There was no ambiguity about another story involving a traffic warden. The warden booked two coaches that were loading on a party of disabled children and their wheelchairs. To make matters worse, the children had been carol singing for a homeless charity. The two £70 fines have since been waived – although it would have been a bit of a waste for the Council to collect a fine from a school that is funded – yes, you’ve guessed it – by the same Council.

But let’s end with a good news story. Did you see the teacher whose boyfriend turned up at the school where she worked and interrupted the Nativity Play. This time, it wasn’t about getting the parents to move their cars. It was so that he could ask his teacher girlfriend to marry him. Like all public proposals, this was clearly a high risk course of action, but the lady said ‘yes’ and so the children and 200 parents went away happy.

School Nativity plays have a long tradition in schools, although it is unusual nowadays to see a straightforward take on the story of Mary and Joseph’s journey to Bethlehem. For example, I know of one school that this year told the story of aliens helping the crew of a crash landed spaceship return to earth for Christmas Day. Those schools that do have Nativity Plays often include extra characters. The film Love Actually has a scene in which a child plays an octopus in the school Nativity. I also heard a newsreader on the radio this week say that as a child she was a Spanish lady who brought a net of satsumas to Jesus. We saw something of this creativity with our own Travelling Nativity set when our wise men were photographed on the back of a stuffed toy rabbit.

I don’t know whether it’s true or not, but I’ve always liked the story of the young lad playing the inn-keeper in  the Nativity story. Rather than turn away Mary and Joseph when they came to his door, he greeted them with a big smile and beckoned them saying, “Come on in, there’s loads of room!”

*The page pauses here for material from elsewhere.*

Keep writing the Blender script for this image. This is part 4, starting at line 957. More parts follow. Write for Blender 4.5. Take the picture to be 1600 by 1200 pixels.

I like that inn-keeper, because it seems to me that he epitomises the essence of the Christmas story. OK, so it rather messes up a significant element of the story, but if truth be told, there wasn’t an inn-keeper in the version in the Bible. There were shepherds – generally considered undesirable people on account of their smelling of sheep. Then there were the wise men – they weren’t even Jewish and they were astrologers … and we know what Christians think about astrology. These shepherds and wise men were the first people to welcome God’s Son into the world. The outsiders became insiders, because that’s what Christmas is all about – God turning the world upside down. The Church hasn’t always been very good at demonstrating it, but God’s love is for all and there are no exclusions. The message of Christmas is, “Come on in, there’s loads of room”.